My uncle Thaddeus kept two stacks on the dinged-up coffee table, and another on the laminated kitchen dinette. Sometimes, I'd slip my hand behind the recliner cushion and find one that had slipped down the back, chased by crinkled candy wrappers.
My uncle never knew, but when I was about 12, I read every Louis L'Amour novel I could find in his little tract house in El Cajon, Calif. We lived over the mountain, down a two-mile dirt road, and drove into town on weekends so the grown-ups could play pinochle. We called our cousins "city-slickers" because they wore shoes all the time. Even in the house. It seemed a sorry habit until we saw the grimy sidewalks. Give me clean dirt anytime.
But it was in suburbia that I found the West. L'Amour made me wish I had been born on the Great Plains in the 19th century, and turned me into a historian. I grew up with the Sacketts, that clan of laconic gunslingers with a dry sense of humor who killed a man only when he needed it.
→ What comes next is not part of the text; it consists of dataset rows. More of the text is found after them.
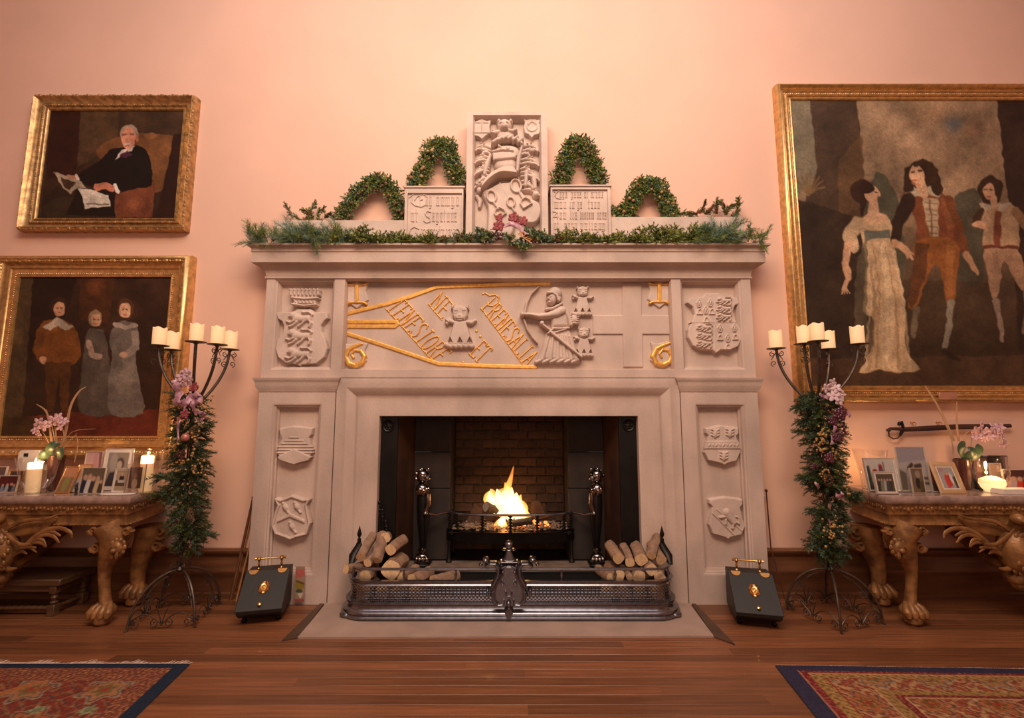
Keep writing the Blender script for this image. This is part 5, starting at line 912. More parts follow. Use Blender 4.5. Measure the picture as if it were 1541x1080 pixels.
a3(E(1435, 186, 20, 20, 0, flat=True), (88, 98, 104), .8); a3(E(1400, 170, 50, 22, 0, flat=True), (185, 140, 100), .5); a3(E(1465, 195, 30, 16, 0, flat=True), (175, 130, 95), .5); a3(P(smooth_pts([(1300, 330), (1316, 262), (1335, 270), (1352, 310), (1360, 420), (1300, 420)], 3), 0), (76, 76, 60), .8); a3(P(smooth_pts([(1435, 310), (1450, 288), (1475, 295), (1480, 420), (1440, 420)], 3), 0), (72, 70, 56), .8)
a3(P([(1499, 140), (1700, 140), (1760, 600), (1540, 600), (1520, 330)], 0), (58, 42, 34)); a3(P([(1190, 540), (1760, 530), (1760, 620), (1190, 620)], 0), (84, 60, 42), .85); a3(P([(1350, 420), (1500, 425), (1500, 520), (1350, 520)], 0), (70, 54, 38), .6)
for k in range(9): an = -2.8 + k * .33; a3(C([(1217, 292), (1217 + 24 * math.cos(an), 285 + 26 * math.sin(an))], [2, 1], 0), (122, 94, 62), .8)
# the woman
a3(P(smooth_pts([(1292, 330), (1320, 322), (1340, 332), (1342, 352), (1350, 390), (1360, 440), (1362, 490), (1366, 530), (1384, 556), (1350, 560), (1325, 556), (1292, 560), (1310, 530), (1316, 480), (1300, 470), (1303, 400), (1296, 360)], 3), 0), (202, 168, 128)); a3(P(smooth_pts([(1296, 370), (1306, 370), (1304, 470), (1312, 520), (1290, 530), (1286, 440)], 3), 0), (98, 86, 66), .7); a3(C([(1330, 370), (1340, 450), (1335, 530)], [5, 9, 9], 0), (222, 190, 150), .6); a3(C([(1310, 400), (1318, 470), (1305, 550)], [2, 4, 6], 0), (150, 120, 88), .6)
[a3(C([(1306 + i * 9, 372), (1312 + i * 12, 450), (1302 + i * 17, 552)], [.8, 1.5, 2.2], 0), (150, 118, 84) if i % 2 else (228, 198, 158), .55) for i in range(5)]; a3(P([(1299, 348), (1339, 345), (1341, 358), (1300, 361)], 0), (108, 108, 94)); a3(C([(1290, 335), (1278, 355), (1284, 372)], [10, 10, 8], 0), (192, 160, 125)); a3(C([(1275, 368), (1272, 395), (1277, 420), (1270, 436)], [6, 6, 4, 3], 0), (205, 158, 122)); a3(C([(1314, 302), (1314, 322)], [6, 9], 0), (210, 165, 130)); a3(E(1318, 328, 18, 9, 0), (208, 165, 130)); a3(E(1297, 288, 17, 18, 0), (58, 38, 28)); a3(C([(1300, 300), (1296, 322)], [6, 2], 0), (58, 38, 28)); a3(E(1312, 292, 11, 14, 0), (212, 165, 128)); a3(C([(1322, 288), (1325, 295)], 2, 0), (215, 165, 128)); a3(E(1304, 282, 12, 9, 0), (54, 34, 26)); a3(C([(1316, 289), (1320, 289)], 1, 0), (70, 40, 30))
# the tall young man
a3(P(smooth_pts([(1358, 292), (1385, 283), (1420, 290), (1434, 320), (1438, 362), (1410, 366), (1382, 366), (1378, 330)], 3), 0), (134, 76, 48)); a3(P([(1388, 297), (1412, 297), (1412, 362), (1404, 362), (1392, 330)], 0), (190, 165, 132)); a3(C([(1400, 300), (1403, 360)], 1.2, 0), (96, 62, 40), .7); a3(P([(1358, 294), (1376, 280), (1398, 282), (1424, 284), (1414, 296), (1398, 292), (1376, 298)], 0), (190, 170, 142))
a3(C([(1366, 302), (1352, 335), (1348, 362)], [12, 9, 7], 0), (54, 38, 30)); a3(C([(1348, 366), (1362, 376), (1372, 390)], [6, 5, 2], 0), (206, 158, 120)); a3(C([(1426, 305), (1442, 345), (1452, 378)], [11, 8, 6], 0), (122, 72, 44)); a3(C([(1453, 382), (1462, 398), (1471, 412)], [5, 4, 2], 0), (200, 155, 118)); a3(P(smooth_pts([(1378, 362), (1440, 362), (1440, 410), (1436, 452), (1424, 454), (1418, 410), (1405, 396), (1392, 430), (1378, 462), (1366, 455), (1376, 410)], 3), 0), (150, 92, 48)); a3(P([(1378, 366), (1398, 366), (1392, 420), (1374, 462), (1366, 455)], 0), (88, 56, 36), .8)
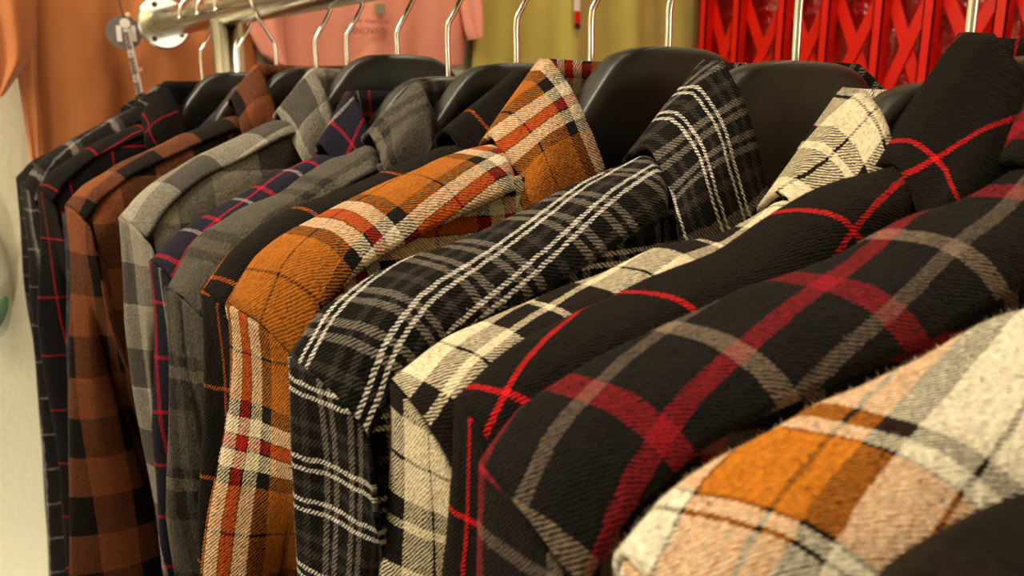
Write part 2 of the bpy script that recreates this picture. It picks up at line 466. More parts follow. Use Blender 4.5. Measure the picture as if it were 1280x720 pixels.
#SETTS
K0 = '#15110f'; W0 = '#d9cfc0'
m_I = plaid('orange_plaid', [(17, '#a8611c'), (1.0, K0), (17, '#a8611c'), (6, K0), (6, '#dccbab'), (.7, K0), (4.6, '#a81c14'), (.7, K0), (6, '#dccbab'), (6, K0)],
            [(17, '#a8611c'), (1.0, K0), (17, '#a8611c'), (6, K0), (6, '#dccbab'), (.7, K0), (4.6, '#a81c14'), (.7, K0), (6, '#dccbab'), (6, K0)], 1.5, .22, contrast=2.2)
JK, JG, JW, JH = '#110f0c', '#3c3631', '#ece4d8', '#7f766c'
m_J = plaid('black_white_plaid', [(2.8, JH), (2.2, JK), (2.8, JH), (6.2, JK), (2.8, JH), (2.2, JK), (2.8, JH), (6, JK), (3, JG), (6.2, JK)],
            [(1.5, JW), (2, '#100d0b'), (1.5, JW), (3.2, JK), (2.6, JG), (3.2, JK), (1.5, JW), (2, '#100d0b'), (1.5, JW), (7, JK), (2.6, JG), (3, JK), (2.6, JG), (3.8, JK)], 1.6, .25)
KC, KD = '#e6d6b4', '#1b1512'
m_K = plaid('cream_black_plaid', [(12.5, KC), (1.0, KD), (12.5, KC), (13, KD), (2.5, KC), (13, KD)], [(11.5, KC), (1.0, KD), (11.5, KC), (6.5, KD), (2.8, KC), (12, KD)], 1.35, .2)
m_L = plaid('black_red_windowpane', [(40.7, '#15100e'), (1.8, '#e01820')], [(46.2, '#15100e'), (1.8, '#e01820')], 1.3, .15)
MR, MT, MC = '#8f1622', '#857360', '#171413'
m_M = plaid('charcoal_red_plaid', [(7, MR), (24.5, MC), (5, MT), (20, MC)], [(3.6, '#6d5f52'), (15, MC), (5, MR), (11.4, MC)], 1.3, .3)
NO, NW, NK = '#c4741e', '#e4dac0', '#241810'
m_N = plaid('tan_cream_plaid', [(30, NW), (5, NK), (3.5, NW), (.9, NK), (22, NO), (.9, NK), (3.5, NW), (.9, NK), (28, NW)],
            [(2.5, NW), (.8, NK), (12, NO), (1, NK), (4.5, NO), (6, NK), (11.5, NW), (1.2, NK), (9, NW)], 1.25, .12)
m_D = plaid('rust_buffalo_check', [(29, '#80492c'), (29, '#17110e')], [(33, '#80492c'), (33, '#17110e')], 1.5, .5, mute=.2)
m_E = plaid('grey_buffalo_check', [(30, '#9b9384'), (28, '#4c4742')], [(26, '#9b9384'), (26, '#4c4742'), (3, '#aaa292')], 1.5, .5, mute=.3)
m_F = plaid('navy_red_plaid', [(16, '#1f1e2b'), (2.4, '#b81830'), (9, '#1f1e2b'), (2.2, '#a09a94')], [(20, '#1f1e2b'), (2.4, '#b81830'), (10, '#1f1e2b')], 1.4, .3)
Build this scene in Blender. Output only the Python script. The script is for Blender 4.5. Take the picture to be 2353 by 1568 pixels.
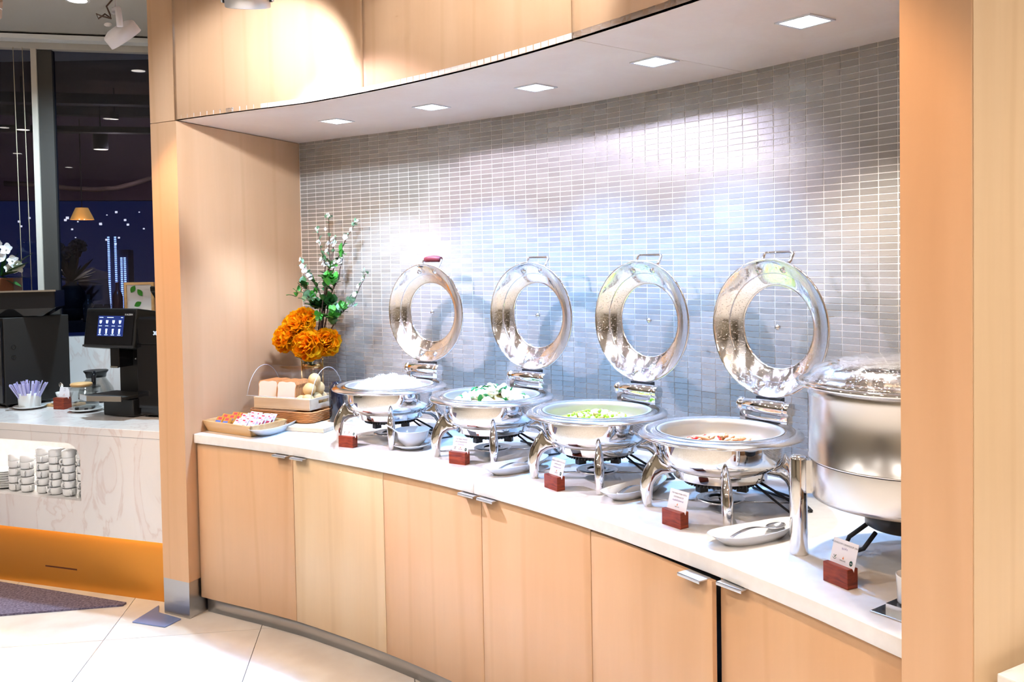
import bpy, bmesh, math, random
import numpy as np
from mathutils import Matrix, Vector
random.seed(7)
sc = bpy.context.scene
COL = sc.collection
for o in list(bpy.data.objects):
    bpy.data.objects.remove(o)
# ------------------------------------------------------------------ camera
camd = bpy.data.cameras.new('camera')
cam = bpy.data.objects.new('camera', camd)
COL.objects.link(cam)
_r = Vector((0.99985671, -0.00051685, -0.0169199))
_u = Vector((0.0169278, 0.03052854, 0.99939054))
_b = Vector((0.0, -0.99953376, 0.03053291))
cam.matrix_world = Matrix((( _r.x, _u.x, _b.x, 0.0), (_r.y, _u.y, _b.y, 0.0), (_r.z, _u.z, _b.z, 1.7135), (0, 0, 0, 1)))
camd.sensor_width = 36.0
camd.lens = 36.0 * 2033.51 / 2353.0
camd.shift_y = -(784.0 - 662.15) / 2353.0
camd.clip_start = 0.02
camd.clip_end = 300
sc.camera = cam
# ------------------------------------------------------------------ view + world
sc.view_settings.view_transform = 'Standard'
sc.view_settings.look = 'None'
sc.view_settings.gamma = 1.0
sc.view_settings.use_curve_mapping = False
sc.view_settings.exposure = 0.14
sc.cycles.use_adaptive_sampling = True
sc.cycles.adaptive_threshold = 0.16
sc.cycles.adaptive_min_samples = 12
sc.cycles.max_bounces = 6
sc.cycles.diffuse_bounces = 2
sc.cycles.glossy_bounces = 4
sc.cycles.transmission_bounces = 4
sc.cycles.transparent_max_bounces = 8
sc.cycles.caustics_reflective = False
sc.cycles.caustics_refractive = False
sc.cycles.sample_clamp_indirect = 6.0
world = bpy.data.worlds.new('night_sky')
sc.world = world
world.use_nodes = True
_bg = world.node_tree.nodes['Background']
_bg.inputs[0].default_value = (0.020, 0.030, 0.11, 1)
_bg.inputs[1].default_value = 0.6

# ------------------------------------------------------------------ lamps of the room, with added fill
def spot_lamp(name, loc, target, power, col, angle, blend=0.4, size=0.03):
    d = bpy.data.lights.new(name, 'SPOT')
    d.energy = power; d.color = col; d.spot_size = math.radians(angle); d.spot_blend = blend
    d.shadow_soft_size = size
    o = bpy.data.objects.new(name, d); COL.objects.link(o)
    o.location = loc
    v = Vector(target) - Vector(loc)
    o.rotation_euler = v.to_track_quat('-Z', 'Y').to_euler()
    return o
NEUT = (1.0, 0.88, 0.80)
WARM = (1.0, 0.92, 0.85)
TRACK = [  # lamp place (just in front of its lens), aim point, power, colour, cone
    ((-1.905, 3.385, 2.650), (-1.00, 4.60, 1.05), 58, (1.0, .62, .34), 64),
    ((-1.425, 3.385, 2.548), (0.10, 3.90, 1.45), 178, (.82, .77, 1.0), 72),
    ((-0.874, 3.016, 2.560), (-0.98, 3.85, 2.46), 126, (.72, .83, 1.0), 62),
    ((-0.42, 2.20, 2.72), (0.00, 3.05, 2.62), 60, (.86, .92, 1.0), 72),
    ((0.08, 1.55, 2.72), (0.70, 2.45, 0.95), 38, (1.0, .62, .34), 78),
]
for _i, (_l, _t, _p, _c, _a) in enumerate(TRACK):
    spot_lamp('track_spot_light', _l, _t, _p, _c, _a)
CEIL = [(-2.46, 5.115), (-2.6, 2.6), (-3.6, 1.6), (-1.6, 1.2), (-3.6, -0.8), (-1.4, -1.4), (0.8, -0.4), (0.9, -2.2), (-3.0, -2.4), (2.3, 0.9)]  # first is a real fixture, the others are added for room fill
LEDS = [(-.843, 4.351), (-.348, 4.003), (.109, 3.594), (.519, 3.162), (.885, 2.656)]
for (_x, _y), _p, _c in zip(LEDS, (165, 178, 186, 172, 92), ((.56, .72, 1.0), (.20, .48, 1.0), (.20, .48, 1.0), (.25, .52, 1.0), (1.0, .96, .90))):
    spot_lamp('soffit_led_light', (_x, _y, 2.405), (_x, _y, 0), _p, _c, 104, 0.6, 0.05)
for _i, (_x, _y) in enumerate(CEIL):
    spot_lamp('downlight_fill_light', (_x, _y, 3.21), (_x, _y, 0), (265, 115, 150, 105, 150, 150, 150, 150, 150, 190)[_i], (.62, .84, 1.0) if _i == 0 else WARM, 150, 0.8, 0.05)

# ------------------------------------------------------------------ materials
def srgb(r, g=None, b=None):
    if g is None:
        r, g, b = (int(r[i:i + 2], 16) for i in (0, 2, 4))
    f = lambda c: (c / 255 / 12.92) if c / 255 <= 0.04045 else ((c / 255 + 0.055) / 1.055) ** 2.4
    return (f(r), f(g), f(b), 1.0)
MATS = {}
def mat(name, col=(.8, .8, .8, 1), rough=.5, metal=0.0, spec=.5, trans=0.0, ior=1.45, emit=None, es=0.0, coat=0.0, alpha=1.0, sss=0.0):
    m = bpy.data.materials.new(name); m.use_nodes = True
    b = m.node_tree.nodes['Principled BSDF']
    b.inputs['Base Color'].default_value = col if len(col) == 4 else (*col, 1)
    b.inputs['Roughness'].default_value = rough
    b.inputs['Metallic'].default_value = metal
    b.inputs['Specular IOR Level'].default_value = spec
    b.inputs['Transmission Weight'].default_value = trans
    b.inputs['IOR'].default_value = ior
    b.inputs['Coat Weight'].default_value = coat
    b.inputs['Alpha'].default_value = alpha
    if sss:
        b.inputs['Subsurface Weight'].default_value = sss
        b.inputs['Subsurface Radius'].default_value = (.02, .015, .01)
    if emit:
        b.inputs['Emission Color'].default_value = emit if len(emit) == 4 else (*emit, 1)
        b.inputs['Emission Strength'].default_value = es
    MATS[name] = m
    return m
def nodes_of(m):
    nt = m.node_tree
    return nt, nt.nodes, nt.links, nt.nodes['Principled BSDF']
def noise_color(m, c1, c2, scale=(8, 8, 8), coord='Object', detail=4, dist=0.0, lo=.35, hi=.65, bump=0.0, rough=None, nscale=1.0, obj_random=0.0):
    """colour variation from stretched noise, optional bump"""
    nt, N, L, b = nodes_of(m)
    tc = N.new('ShaderNodeTexCoord'); mp = N.new('ShaderNodeMapping')
    mp.inputs['Scale'].default_value = scale
    L.new(tc.outputs[coord], mp.inputs['Vector'])
    src = mp.outputs['Vector']
    if obj_random:
        oi = N.new('ShaderNodeObjectInfo'); ad = N.new('ShaderNodeVectorMath'); ad.operation = 'ADD'
        sc_ = N.new('ShaderNodeVectorMath'); sc_.operation = 'SCALE'; sc_.inputs['Scale'].default_value = obj_random
        cb = N.new('ShaderNodeCombineXYZ')
        for i in range(3): L.new(oi.outputs['Random'], cb.inputs[i])
        L.new(cb.outputs[0], sc_.inputs[0]); L.new(src, ad.inputs[0]); L.new(sc_.outputs[0], ad.inputs[1]); src = ad.outputs[0]
    n = N.new('ShaderNodeTexNoise'); n.inputs['Scale'].default_value = nscale; n.inputs['Detail'].default_value = detail
    n.inputs['Distortion'].default_value = dist
    L.new(src, n.inputs['Vector'])
    r = N.new('ShaderNodeValToRGB')
    r.color_ramp.elements[0].position = lo; r.color_ramp.elements[1].position = hi
    r.color_ramp.elements[0].color = c1; r.color_ramp.elements[1].color = c2
    L.new(n.outputs['Fac'], r.inputs['Fac'])
    L.new(r.outputs['Color'], b.inputs['Base Color'])
    if bump:
        bp = N.new('ShaderNodeBump'); bp.inputs['Strength'].default_value = bump; bp.inputs['Distance'].default_value = .002
        L.new(n.outputs['Fac'], bp.inputs['Height']); L.new(bp.outputs['Normal'], b.inputs['Normal'])
    return m
def wood(name, c1, c2, c3, scale=(6, 6, .55), rough=.38, fleck=True, coord='Object'):
    m = mat(name, c2, rough, spec=.4)
    nt, N, L, b = nodes_of(m)
    tc = N.new('ShaderNodeTexCoord'); mp = N.new('ShaderNodeMapping'); mp.inputs['Scale'].default_value = scale
    oi = N.new('ShaderNodeObjectInfo'); cb = N.new('ShaderNodeCombineXYZ')
    mu = N.new('ShaderNodeMath'); mu.operation = 'MULTIPLY'; mu.inputs[1].default_value = 37.0
    L.new(oi.outputs['Random'], mu.inputs[0]); L.new(mu.outputs[0], cb.inputs[0]); L.new(mu.outputs[0], cb.inputs[2])
    ad = N.new('ShaderNodeVectorMath'); L.new(tc.outputs[coord], mp.inputs['Vector']); L.new(mp.outputs[0], ad.inputs[0]); L.new(cb.outputs[0], ad.inputs[1])
    n1 = N.new('ShaderNodeTexNoise'); n1.inputs['Scale'].default_value = .55; n1.inputs['Detail'].default_value = 5; n1.inputs['Distortion'].default_value = .8
    L.new(ad.outputs[0], n1.inputs['Vector'])
    r = N.new('ShaderNodeValToRGB')
    r.color_ramp.elements[0].position = .3; r.color_ramp.elements[0].color = c1
    r.color_ramp.elements[1].position = .68; r.color_ramp.elements[1].color = c3
    e = r.color_ramp.elements.new(.5); e.color = c2
    L.new(n1.outputs['Fac'], r.inputs['Fac'])
    n2 = N.new('ShaderNodeTexNoise'); n2.inputs['Scale'].default_value = 9; n2.inputs['Detail'].default_value = 2
    L.new(ad.outputs[0], n2.inputs['Vector'])
    mx = N.new('ShaderNodeMixRGB'); mx.blend_type = 'MULTIPLY'; mx.inputs[0].default_value = .05
    L.new(r.outputs['Color'], mx.inputs[1]); L.new(n2.outputs['Fac'], mx.inputs[2])
    out = mx.outputs[0]
    if fleck:
        # maple cathedral flecks: thin darker arcs
        w = N.new('ShaderNodeTexWave'); w.inputs['Scale'].default_value = .35; w.inputs['Distortion'].default_value = 9; w.inputs['Detail'].default_value = 3; w.inputs['Detail Scale'].default_value = .7
        L.new(ad.outputs[0], w.inputs['Vector'])
        r2 = N.new('ShaderNodeValToRGB'); r2.color_ramp.elements[0].position = .0; r2.color_ramp.elements[0].color = (.80, .72, .62, 1)
        r2.color_ramp.elements[1].position = .07; r2.color_ramp.elements[1].color = (1, 1, 1, 1)
        L.new(w.outputs['Fac'], r2.inputs['Fac'])
        m2 = N.new('ShaderNodeMixRGB'); m2.blend_type = 'MULTIPLY'; m2.inputs[0].default_value = .22
        L.new(out, m2.inputs[1]); L.new(r2.outputs[0], m2.inputs[2]); out = m2.outputs[0]
    L.new(out, b.inputs['Base Color'])
    return m
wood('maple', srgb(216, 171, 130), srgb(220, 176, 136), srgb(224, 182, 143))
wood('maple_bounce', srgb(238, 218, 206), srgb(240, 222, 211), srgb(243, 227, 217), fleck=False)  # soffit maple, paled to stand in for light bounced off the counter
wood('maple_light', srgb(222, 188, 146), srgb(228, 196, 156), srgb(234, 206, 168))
wood('redwood', srgb(112, 40, 22), srgb(144, 56, 32), srgb(168, 74, 40), (30, 30, 160), .35, False)
wood('tray_wood', srgb(210, 160, 100), srgb(222, 176, 120), srgb(230, 190, 138), (4, 30, 30), .45, False)
wood('pale_wood', srgb(226, 196, 160), srgb(234, 208, 176), srgb(240, 220, 192), (4, 30, 30), .5, False)
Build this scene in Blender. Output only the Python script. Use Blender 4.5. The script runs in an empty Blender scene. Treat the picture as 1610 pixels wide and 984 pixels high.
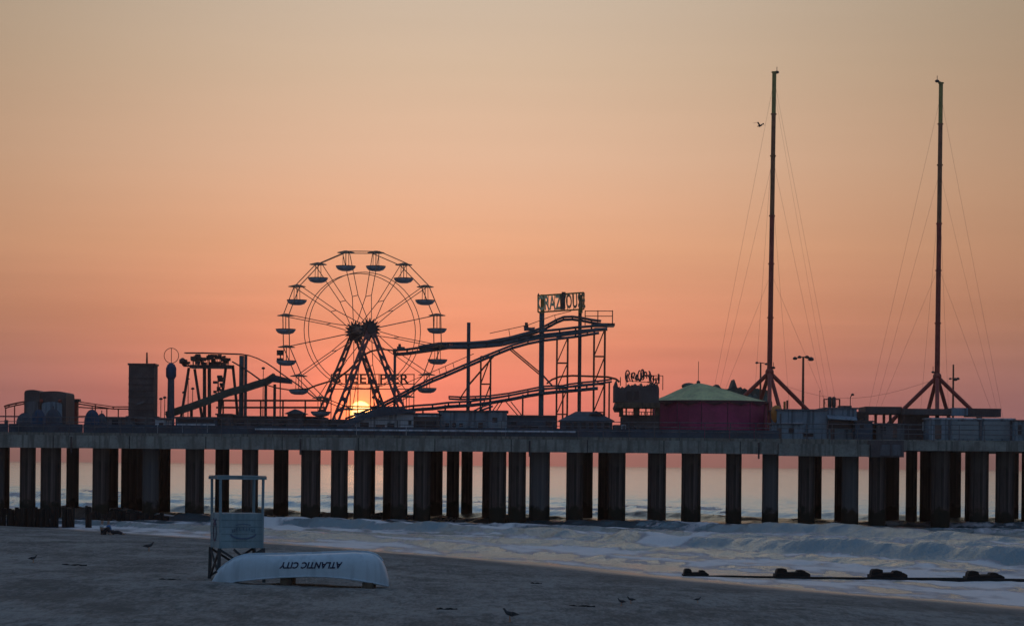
import bpy, math, random
import numpy as np
from mathutils import Vector, Matrix
random.seed(7)
R = math.radians
scene = bpy.context.scene
col = scene.collection

# ------------------------------------------------------------------ camera
F = 3800.0                      # focal length in photo pixels (1610 wide)
HC = 4.5                        # eye height above the sea
ROLL = 0.0088                   # the camera leans a little
CX, CY = 805.0, 730.3
cam_d = bpy.data.cameras.new('camera')
cam = bpy.data.objects.new('camera', cam_d); col.objects.link(cam)
cam_d.sensor_width = 36.0; cam_d.lens = 36.0 * F / 1610.0
cam_d.shift_y = (730.3 - 492.0) / 1610.0
cam_d.clip_start = 0.5; cam_d.clip_end = 80000
cam.location = (0, 0, HC)
cam.matrix_world = Matrix.Translation((0, 0, HC)) @ Matrix.Rotation(R(90), 4, 'X') @ Matrix.Rotation(ROLL, 4, 'Z')
scene.camera = cam
scene.render.resolution_x = 1024; scene.render.resolution_y = 625

# ------------------------------------------------------------------ world
SUN_EL, SUN_AZ = 1.21, -3.60    # degrees; azimuth from +Y towards +X
sdir = Vector((math.sin(R(SUN_AZ)) * math.cos(R(SUN_EL)), math.cos(R(SUN_AZ)) * math.cos(R(SUN_EL)), math.sin(R(SUN_EL))))
world = bpy.data.worlds.new("World"); scene.world = world; world.use_nodes = True
wt = world.node_tree; wt.nodes.clear()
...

Gamblers and cheats invariably underestimated Tell Sackett and his brothers. "Trouble was," Tell observed about one such fellow, "he wouldn't be content with one mistake, he had to make two," and they buried him outside town.
Although Tell Sackett and his brothers had a hard time spelling, they could read a Comanche trail at a gallop. They took no pleasure in killing Indians, but Indian warriors needed it, too, sometimes.
L'Amour's characters gave zeitgeist a western twang. "No Sackett was ever much on the brag," Tell says. "We want folks to leave us alone and we leave them alone, but when fighting time comes, we stand ready."
The Sackett brothers were shy around women, but I knew I could put them at ease. I would make 'em pie, and show them round the ranch. My blanket roll and mess kit could be ready in 10 minutes.
When I became a historian — chockfull of postmodern theories on subalterns and The Other — I realized that L'Amour would never find his way into footnotes. Cowboys and Indians, not usually enemies in L'Amour's novels, were now. And don't even mention senoritas, or we'll be on about the feminization of Mexico all night. The Sacketts wouldn't stray onto the pages of a professional monograph. If a Sackett strayed into the ivory tower, he might find himself at the business end of a noose.
It wasn't simply that L'Amour was a dimestore novelist. He wrote about a West that no longer existed even in history books.
I branched out. I read Larry McMurtry, who took higher aim. I read Max Brand, commended by Franklin Roosevelt. Having specialized in American foreign relations, I dug up The Cowboy and the Cossack by Clair Huffaker, a nod to Cold War diplomacy and a blow against stereotypes of Russians.
I tried. Really.
But for guilty pleasure give me Louis L'Amour in a plain brown wrapper. I'm already saddled up.